* Start Dataset records *
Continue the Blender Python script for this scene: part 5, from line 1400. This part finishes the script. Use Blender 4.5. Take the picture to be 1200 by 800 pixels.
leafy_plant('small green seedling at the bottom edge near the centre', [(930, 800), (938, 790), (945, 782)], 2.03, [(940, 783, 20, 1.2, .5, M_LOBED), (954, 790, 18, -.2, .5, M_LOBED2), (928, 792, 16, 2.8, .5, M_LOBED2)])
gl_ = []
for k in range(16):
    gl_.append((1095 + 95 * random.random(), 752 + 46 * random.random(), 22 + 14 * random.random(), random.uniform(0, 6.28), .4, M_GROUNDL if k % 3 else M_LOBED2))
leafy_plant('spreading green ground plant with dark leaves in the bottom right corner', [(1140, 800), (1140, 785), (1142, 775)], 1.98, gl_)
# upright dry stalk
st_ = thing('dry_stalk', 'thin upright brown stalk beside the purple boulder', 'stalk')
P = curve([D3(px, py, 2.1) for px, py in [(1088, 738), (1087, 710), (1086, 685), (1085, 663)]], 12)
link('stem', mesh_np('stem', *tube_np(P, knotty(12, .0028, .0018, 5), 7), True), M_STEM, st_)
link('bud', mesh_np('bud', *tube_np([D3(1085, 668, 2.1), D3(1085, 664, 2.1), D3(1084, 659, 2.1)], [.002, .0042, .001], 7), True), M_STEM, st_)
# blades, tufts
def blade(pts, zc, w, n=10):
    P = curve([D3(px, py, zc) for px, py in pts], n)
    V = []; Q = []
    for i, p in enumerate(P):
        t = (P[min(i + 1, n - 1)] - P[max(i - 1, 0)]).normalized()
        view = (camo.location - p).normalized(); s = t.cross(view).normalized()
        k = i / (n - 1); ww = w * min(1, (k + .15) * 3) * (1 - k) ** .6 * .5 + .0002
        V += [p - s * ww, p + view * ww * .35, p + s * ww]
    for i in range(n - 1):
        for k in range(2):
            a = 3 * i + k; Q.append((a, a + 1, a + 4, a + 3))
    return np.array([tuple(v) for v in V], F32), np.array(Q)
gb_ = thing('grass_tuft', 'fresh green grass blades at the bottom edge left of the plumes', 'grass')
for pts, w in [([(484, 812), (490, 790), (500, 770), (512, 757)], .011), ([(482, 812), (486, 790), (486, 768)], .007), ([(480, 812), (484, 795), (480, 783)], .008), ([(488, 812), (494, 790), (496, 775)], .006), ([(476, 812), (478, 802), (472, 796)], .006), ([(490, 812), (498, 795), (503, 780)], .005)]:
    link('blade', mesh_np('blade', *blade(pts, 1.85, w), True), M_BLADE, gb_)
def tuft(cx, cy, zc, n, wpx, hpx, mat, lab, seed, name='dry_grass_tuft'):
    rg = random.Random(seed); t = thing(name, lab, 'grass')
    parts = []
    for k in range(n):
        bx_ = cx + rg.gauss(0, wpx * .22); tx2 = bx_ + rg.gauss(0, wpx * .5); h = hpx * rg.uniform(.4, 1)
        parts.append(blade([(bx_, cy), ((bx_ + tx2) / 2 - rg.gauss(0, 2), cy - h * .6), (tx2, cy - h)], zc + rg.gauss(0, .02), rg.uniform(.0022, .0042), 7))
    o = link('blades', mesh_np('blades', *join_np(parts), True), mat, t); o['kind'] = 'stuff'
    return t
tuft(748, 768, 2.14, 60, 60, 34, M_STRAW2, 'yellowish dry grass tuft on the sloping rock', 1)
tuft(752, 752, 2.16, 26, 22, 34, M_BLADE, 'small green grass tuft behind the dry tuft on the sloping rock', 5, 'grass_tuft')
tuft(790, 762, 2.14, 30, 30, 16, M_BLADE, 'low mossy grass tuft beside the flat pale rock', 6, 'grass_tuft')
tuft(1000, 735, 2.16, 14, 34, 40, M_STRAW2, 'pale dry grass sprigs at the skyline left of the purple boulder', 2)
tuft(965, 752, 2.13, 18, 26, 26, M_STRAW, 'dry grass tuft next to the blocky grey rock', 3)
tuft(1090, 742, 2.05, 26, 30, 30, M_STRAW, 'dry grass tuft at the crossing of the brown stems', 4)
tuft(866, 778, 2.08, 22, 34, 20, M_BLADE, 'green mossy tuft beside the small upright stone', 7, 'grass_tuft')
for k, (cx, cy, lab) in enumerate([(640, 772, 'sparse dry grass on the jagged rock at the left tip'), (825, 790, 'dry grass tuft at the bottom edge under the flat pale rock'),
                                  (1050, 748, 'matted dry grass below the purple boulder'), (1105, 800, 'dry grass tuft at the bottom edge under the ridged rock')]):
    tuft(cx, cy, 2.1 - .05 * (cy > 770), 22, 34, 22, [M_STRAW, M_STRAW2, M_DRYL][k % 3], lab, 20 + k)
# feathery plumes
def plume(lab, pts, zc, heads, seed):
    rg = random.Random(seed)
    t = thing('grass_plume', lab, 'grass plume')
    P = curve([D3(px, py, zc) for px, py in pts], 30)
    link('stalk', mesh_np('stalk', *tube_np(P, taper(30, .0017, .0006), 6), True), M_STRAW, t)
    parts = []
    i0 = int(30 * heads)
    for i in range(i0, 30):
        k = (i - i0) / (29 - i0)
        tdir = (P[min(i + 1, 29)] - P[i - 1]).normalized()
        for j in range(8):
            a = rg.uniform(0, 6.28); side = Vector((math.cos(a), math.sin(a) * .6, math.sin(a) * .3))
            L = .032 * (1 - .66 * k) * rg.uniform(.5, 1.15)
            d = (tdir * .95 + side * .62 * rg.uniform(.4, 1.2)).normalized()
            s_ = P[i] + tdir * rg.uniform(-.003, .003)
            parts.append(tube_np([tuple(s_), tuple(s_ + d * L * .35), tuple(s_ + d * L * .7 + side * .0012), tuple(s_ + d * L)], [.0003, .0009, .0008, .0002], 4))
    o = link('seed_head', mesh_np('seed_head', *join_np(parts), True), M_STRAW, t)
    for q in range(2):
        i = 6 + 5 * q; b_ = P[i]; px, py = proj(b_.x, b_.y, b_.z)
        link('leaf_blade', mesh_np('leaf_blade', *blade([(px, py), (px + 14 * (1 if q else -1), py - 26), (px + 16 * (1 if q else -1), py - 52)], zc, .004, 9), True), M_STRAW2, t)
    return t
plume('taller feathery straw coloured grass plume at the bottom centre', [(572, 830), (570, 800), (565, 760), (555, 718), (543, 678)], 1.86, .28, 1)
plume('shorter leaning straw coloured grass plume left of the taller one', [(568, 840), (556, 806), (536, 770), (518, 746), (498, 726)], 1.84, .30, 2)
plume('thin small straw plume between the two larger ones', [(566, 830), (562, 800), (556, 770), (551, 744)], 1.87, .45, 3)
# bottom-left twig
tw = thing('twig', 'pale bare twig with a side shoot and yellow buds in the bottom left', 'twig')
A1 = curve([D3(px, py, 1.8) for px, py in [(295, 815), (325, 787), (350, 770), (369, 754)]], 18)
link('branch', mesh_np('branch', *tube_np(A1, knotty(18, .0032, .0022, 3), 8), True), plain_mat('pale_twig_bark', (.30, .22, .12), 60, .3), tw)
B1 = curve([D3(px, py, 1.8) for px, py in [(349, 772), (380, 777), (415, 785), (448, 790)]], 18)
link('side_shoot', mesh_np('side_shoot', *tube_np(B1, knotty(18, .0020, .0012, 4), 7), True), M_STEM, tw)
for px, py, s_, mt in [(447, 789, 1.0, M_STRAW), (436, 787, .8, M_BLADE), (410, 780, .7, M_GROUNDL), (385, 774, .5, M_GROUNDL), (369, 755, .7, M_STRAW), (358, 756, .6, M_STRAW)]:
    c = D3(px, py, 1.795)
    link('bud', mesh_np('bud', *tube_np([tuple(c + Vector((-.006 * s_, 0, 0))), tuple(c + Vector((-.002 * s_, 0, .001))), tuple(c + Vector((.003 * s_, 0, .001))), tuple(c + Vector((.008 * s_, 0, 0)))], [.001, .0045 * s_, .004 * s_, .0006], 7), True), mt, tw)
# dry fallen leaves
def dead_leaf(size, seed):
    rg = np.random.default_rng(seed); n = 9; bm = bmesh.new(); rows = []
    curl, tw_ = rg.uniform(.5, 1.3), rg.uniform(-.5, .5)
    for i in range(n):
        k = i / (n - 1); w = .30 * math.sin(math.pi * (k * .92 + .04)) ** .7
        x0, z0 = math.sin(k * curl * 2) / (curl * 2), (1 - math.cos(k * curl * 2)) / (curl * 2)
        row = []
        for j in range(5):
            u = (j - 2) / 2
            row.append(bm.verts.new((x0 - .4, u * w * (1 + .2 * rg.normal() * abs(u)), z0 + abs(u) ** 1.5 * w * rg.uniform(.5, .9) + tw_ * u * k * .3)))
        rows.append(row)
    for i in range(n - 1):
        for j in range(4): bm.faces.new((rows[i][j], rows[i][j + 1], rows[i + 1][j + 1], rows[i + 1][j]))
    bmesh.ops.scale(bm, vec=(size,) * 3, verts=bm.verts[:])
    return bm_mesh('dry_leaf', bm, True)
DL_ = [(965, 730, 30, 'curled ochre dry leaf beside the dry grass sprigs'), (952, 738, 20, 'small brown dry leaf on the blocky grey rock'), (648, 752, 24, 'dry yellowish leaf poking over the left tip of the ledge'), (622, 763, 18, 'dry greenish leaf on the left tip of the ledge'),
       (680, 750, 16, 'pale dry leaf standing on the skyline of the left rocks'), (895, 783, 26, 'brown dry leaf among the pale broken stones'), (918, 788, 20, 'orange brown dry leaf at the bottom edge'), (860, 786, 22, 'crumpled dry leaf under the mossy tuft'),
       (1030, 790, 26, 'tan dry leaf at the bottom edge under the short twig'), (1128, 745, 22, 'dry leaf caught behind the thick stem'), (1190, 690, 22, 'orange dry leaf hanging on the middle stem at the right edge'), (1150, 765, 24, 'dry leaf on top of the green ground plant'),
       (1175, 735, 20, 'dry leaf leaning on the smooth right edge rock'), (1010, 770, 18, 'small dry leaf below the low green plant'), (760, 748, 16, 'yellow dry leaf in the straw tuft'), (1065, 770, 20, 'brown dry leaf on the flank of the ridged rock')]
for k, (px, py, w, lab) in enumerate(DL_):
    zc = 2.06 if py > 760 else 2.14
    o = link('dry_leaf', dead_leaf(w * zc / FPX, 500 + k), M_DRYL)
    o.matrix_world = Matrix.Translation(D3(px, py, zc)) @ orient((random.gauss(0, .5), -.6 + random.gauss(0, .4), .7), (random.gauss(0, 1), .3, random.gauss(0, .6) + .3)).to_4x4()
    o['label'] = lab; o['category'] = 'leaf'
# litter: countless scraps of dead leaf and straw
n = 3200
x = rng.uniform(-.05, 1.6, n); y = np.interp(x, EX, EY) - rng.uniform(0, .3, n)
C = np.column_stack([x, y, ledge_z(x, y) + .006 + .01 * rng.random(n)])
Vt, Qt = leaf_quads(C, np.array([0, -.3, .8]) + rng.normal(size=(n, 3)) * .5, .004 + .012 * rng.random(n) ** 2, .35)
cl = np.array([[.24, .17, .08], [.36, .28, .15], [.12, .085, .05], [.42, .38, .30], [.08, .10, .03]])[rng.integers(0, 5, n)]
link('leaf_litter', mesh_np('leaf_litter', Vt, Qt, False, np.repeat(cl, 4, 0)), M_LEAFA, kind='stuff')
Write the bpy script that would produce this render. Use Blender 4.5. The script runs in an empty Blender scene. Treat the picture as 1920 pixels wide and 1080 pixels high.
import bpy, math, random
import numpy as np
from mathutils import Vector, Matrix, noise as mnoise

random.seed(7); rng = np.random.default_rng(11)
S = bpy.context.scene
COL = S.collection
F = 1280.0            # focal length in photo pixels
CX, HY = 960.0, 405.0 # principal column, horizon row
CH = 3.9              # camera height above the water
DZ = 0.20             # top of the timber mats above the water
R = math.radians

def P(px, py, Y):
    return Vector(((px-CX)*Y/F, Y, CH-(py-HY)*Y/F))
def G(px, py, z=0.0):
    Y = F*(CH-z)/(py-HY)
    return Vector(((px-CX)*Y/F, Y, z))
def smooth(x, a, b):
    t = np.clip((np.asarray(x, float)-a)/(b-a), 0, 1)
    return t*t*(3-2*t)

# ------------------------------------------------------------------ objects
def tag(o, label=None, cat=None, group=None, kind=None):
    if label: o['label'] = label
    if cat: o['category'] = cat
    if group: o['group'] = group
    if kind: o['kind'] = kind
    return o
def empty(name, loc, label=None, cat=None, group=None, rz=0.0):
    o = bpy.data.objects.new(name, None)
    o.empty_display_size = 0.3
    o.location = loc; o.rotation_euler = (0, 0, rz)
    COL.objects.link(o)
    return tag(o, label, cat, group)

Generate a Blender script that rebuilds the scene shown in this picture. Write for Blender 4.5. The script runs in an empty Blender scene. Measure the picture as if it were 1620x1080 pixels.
* End Dataset records *
§ Job
Everything from the line with "Write the bpy" through the line with "from mathutils import" is to be output exactly; leave out all other lines.

§ Finished exercise
Write the bpy script that would produce this render. Use Blender 4.5. The script runs in an empty Blender scene. Treat the picture as 1920 pixels wide and 1080 pixels high.
import bpy, math, random
import numpy as np
from mathutils import Vector, Matrix, noise as mnoise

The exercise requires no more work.